::: Records provided :::
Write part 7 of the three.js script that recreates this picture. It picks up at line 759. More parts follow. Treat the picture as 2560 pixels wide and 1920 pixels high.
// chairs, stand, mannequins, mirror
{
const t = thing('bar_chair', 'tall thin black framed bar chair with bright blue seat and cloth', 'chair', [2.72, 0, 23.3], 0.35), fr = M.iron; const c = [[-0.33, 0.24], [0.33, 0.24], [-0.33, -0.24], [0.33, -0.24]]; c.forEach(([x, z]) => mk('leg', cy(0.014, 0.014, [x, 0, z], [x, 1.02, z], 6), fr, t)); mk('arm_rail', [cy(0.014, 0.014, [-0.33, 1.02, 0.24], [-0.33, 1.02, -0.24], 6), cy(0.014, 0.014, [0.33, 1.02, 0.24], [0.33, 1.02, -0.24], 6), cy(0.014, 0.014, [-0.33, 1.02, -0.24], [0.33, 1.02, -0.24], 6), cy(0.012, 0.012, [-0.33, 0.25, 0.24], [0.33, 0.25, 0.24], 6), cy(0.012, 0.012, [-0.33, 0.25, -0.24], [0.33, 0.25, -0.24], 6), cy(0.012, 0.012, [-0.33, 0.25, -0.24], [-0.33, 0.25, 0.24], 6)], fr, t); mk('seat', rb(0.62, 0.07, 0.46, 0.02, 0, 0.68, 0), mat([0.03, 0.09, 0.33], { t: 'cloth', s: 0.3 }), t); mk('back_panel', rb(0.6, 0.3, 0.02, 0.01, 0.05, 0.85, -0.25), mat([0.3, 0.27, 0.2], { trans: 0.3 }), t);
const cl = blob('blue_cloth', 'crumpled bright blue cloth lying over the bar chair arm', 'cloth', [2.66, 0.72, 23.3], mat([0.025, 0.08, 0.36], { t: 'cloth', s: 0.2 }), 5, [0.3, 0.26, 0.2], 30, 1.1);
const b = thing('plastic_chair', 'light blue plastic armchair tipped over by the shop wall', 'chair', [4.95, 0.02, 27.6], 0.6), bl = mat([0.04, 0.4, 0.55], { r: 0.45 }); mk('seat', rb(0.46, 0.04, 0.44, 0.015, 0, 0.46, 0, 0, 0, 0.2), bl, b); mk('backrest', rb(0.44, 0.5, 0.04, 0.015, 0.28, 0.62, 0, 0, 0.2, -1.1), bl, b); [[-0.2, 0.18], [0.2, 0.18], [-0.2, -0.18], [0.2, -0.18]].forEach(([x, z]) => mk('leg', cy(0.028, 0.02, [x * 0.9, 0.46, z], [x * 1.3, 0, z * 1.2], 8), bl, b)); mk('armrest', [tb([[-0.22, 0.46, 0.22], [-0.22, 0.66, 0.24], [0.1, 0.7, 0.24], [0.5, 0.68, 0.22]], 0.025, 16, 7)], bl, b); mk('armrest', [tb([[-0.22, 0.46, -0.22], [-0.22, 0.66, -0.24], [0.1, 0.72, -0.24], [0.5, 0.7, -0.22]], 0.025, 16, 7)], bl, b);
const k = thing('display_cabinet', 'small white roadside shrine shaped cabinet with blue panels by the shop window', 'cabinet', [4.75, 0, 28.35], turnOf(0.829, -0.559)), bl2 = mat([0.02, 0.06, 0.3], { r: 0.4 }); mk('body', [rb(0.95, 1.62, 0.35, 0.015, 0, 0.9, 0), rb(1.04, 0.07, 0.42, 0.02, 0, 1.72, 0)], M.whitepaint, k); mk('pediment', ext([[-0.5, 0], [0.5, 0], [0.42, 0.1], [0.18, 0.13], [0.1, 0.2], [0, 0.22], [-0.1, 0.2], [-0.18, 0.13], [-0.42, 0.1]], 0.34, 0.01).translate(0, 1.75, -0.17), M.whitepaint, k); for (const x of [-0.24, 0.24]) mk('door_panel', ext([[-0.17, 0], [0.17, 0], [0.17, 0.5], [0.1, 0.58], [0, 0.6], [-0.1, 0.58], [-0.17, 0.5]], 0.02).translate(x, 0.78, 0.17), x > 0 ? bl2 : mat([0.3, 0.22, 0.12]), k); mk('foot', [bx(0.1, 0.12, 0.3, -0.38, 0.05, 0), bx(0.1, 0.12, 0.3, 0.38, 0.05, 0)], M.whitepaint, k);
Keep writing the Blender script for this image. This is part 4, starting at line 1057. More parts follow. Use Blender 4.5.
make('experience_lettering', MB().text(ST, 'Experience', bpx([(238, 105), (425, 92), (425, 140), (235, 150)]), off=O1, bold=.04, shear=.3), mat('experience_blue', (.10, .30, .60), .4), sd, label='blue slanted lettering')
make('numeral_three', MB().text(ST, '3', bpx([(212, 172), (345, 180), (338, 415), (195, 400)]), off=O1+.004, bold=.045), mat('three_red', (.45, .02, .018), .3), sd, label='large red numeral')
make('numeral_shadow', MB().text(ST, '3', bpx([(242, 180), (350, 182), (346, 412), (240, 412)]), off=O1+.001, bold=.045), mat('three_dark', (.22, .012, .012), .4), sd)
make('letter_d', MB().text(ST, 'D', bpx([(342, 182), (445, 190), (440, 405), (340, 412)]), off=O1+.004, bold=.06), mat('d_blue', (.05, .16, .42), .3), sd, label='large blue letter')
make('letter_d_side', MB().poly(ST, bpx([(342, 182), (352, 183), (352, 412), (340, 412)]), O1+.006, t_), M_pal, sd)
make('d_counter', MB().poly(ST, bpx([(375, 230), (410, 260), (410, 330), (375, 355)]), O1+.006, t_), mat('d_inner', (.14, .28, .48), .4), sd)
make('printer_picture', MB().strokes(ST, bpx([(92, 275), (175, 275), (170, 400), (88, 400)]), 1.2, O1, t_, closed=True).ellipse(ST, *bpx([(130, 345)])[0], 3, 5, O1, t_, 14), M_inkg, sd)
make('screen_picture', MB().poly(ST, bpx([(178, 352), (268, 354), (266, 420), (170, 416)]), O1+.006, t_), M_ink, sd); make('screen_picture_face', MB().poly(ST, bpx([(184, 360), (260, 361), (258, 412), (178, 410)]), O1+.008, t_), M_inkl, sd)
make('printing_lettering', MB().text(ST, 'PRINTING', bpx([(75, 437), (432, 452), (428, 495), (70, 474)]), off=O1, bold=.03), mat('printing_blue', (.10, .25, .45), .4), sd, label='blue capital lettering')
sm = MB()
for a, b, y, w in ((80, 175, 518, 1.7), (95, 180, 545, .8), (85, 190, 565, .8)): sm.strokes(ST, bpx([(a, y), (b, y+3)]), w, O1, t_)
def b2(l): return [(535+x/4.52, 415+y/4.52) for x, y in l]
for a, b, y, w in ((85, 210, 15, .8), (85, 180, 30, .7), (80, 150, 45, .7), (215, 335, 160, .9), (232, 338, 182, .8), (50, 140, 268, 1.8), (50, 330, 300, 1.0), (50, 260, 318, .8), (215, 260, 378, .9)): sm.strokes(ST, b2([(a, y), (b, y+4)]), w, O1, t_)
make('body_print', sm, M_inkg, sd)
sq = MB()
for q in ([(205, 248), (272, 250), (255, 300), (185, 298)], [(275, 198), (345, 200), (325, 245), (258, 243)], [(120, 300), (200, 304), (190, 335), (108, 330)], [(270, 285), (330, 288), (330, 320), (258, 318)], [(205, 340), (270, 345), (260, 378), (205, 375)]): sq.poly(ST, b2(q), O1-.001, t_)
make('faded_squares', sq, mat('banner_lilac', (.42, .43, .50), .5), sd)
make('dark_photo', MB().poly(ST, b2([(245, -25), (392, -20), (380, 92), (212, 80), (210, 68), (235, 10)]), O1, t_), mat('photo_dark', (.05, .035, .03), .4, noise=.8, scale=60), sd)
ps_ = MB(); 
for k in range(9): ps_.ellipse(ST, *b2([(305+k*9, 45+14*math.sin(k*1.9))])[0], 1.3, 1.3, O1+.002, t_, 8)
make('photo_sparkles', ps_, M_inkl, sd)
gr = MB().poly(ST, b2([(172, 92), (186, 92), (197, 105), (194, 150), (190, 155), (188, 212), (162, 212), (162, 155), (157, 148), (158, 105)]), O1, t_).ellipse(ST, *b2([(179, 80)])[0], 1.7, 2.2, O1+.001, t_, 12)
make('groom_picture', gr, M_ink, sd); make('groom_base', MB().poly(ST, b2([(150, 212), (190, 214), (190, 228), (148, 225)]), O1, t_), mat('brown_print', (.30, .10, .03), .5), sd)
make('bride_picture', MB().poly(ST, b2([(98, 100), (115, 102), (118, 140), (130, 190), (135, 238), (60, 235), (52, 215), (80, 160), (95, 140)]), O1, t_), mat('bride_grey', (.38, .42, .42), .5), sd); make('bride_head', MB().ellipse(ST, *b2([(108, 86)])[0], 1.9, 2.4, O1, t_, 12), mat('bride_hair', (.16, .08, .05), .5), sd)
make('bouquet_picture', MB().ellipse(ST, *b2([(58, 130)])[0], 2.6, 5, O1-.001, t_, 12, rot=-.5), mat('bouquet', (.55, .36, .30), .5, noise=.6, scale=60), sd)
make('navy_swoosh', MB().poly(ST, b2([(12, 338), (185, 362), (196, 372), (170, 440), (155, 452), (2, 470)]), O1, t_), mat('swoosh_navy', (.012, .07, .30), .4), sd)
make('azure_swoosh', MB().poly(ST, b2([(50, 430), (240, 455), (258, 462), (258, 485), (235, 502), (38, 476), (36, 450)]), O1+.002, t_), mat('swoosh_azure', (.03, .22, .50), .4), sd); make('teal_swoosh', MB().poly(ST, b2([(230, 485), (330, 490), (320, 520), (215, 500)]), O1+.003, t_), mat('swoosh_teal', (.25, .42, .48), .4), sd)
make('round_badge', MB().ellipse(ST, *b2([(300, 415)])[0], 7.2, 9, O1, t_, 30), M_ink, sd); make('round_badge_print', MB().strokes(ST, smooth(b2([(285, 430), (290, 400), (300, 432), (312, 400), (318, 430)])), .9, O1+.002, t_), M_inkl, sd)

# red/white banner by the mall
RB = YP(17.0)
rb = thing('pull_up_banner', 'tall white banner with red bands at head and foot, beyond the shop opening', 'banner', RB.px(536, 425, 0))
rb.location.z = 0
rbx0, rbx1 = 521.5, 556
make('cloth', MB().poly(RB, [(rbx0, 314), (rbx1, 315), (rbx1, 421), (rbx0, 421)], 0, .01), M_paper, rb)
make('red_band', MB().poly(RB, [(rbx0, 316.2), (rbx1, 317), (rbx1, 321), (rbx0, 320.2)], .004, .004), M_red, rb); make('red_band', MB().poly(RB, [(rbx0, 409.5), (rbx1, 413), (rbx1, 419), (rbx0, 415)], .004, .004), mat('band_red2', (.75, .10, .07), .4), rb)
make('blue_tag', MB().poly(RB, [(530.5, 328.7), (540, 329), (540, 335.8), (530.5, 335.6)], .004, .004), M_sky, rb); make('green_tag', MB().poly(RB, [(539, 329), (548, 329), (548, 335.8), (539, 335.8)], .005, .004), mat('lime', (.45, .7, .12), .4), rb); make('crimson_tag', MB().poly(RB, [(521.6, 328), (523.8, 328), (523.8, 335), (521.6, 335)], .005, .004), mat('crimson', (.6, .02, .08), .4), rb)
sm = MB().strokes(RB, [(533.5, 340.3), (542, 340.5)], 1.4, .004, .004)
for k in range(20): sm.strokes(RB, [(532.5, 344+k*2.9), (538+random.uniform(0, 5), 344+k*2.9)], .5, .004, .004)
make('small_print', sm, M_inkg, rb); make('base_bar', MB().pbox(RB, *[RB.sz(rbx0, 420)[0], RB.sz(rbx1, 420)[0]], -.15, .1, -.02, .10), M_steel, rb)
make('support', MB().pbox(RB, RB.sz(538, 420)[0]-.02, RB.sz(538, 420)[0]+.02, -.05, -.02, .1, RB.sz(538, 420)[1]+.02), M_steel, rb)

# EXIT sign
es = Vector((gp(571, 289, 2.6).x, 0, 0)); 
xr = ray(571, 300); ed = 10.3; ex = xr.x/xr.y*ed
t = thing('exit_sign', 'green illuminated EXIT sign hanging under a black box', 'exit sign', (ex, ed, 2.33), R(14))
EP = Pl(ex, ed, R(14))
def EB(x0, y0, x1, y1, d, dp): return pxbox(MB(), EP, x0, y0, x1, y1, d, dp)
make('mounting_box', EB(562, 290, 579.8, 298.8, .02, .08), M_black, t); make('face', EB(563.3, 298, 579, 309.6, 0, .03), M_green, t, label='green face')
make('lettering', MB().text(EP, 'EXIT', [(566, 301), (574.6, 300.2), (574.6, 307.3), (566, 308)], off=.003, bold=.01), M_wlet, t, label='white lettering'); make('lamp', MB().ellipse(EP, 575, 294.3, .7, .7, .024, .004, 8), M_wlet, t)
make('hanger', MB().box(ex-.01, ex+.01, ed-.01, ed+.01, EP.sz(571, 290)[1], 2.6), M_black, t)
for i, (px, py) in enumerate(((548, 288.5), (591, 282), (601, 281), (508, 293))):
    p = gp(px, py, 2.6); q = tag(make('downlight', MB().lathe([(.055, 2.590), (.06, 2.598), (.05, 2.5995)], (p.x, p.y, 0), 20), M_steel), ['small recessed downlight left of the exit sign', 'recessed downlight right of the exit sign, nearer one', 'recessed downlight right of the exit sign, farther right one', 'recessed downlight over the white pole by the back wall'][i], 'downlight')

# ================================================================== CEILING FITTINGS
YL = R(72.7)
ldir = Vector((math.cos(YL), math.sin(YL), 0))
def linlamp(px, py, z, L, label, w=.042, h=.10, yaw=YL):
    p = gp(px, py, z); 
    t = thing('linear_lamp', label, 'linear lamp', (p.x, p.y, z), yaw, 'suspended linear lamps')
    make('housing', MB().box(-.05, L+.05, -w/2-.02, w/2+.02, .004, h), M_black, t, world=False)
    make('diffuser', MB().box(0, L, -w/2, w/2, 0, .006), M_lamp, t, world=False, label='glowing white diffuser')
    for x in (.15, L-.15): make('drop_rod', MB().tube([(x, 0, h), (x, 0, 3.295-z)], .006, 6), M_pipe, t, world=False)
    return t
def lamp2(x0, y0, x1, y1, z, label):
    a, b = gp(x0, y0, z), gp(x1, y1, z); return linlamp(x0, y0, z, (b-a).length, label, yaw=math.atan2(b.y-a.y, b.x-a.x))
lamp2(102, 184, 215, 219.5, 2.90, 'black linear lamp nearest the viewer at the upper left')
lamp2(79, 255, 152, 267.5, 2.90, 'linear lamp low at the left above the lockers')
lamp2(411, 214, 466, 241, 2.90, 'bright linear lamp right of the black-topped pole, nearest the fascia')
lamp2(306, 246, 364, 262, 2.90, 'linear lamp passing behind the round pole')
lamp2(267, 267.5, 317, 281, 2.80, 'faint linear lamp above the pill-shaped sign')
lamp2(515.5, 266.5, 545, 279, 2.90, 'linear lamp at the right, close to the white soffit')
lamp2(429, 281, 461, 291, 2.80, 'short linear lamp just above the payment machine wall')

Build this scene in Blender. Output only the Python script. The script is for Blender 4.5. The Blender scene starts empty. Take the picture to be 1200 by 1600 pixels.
:::
Find the lines containing "More" and pull them out.

● Worked answer
Write part 7 of the three.js script that recreates this picture. It picks up at line 759. More parts follow. Treat the picture as 2560 pixels wide and 1920 pixels high.
Keep writing the Blender script for this image. This is part 4, starting at line 1057. More parts follow. Use Blender 4.5.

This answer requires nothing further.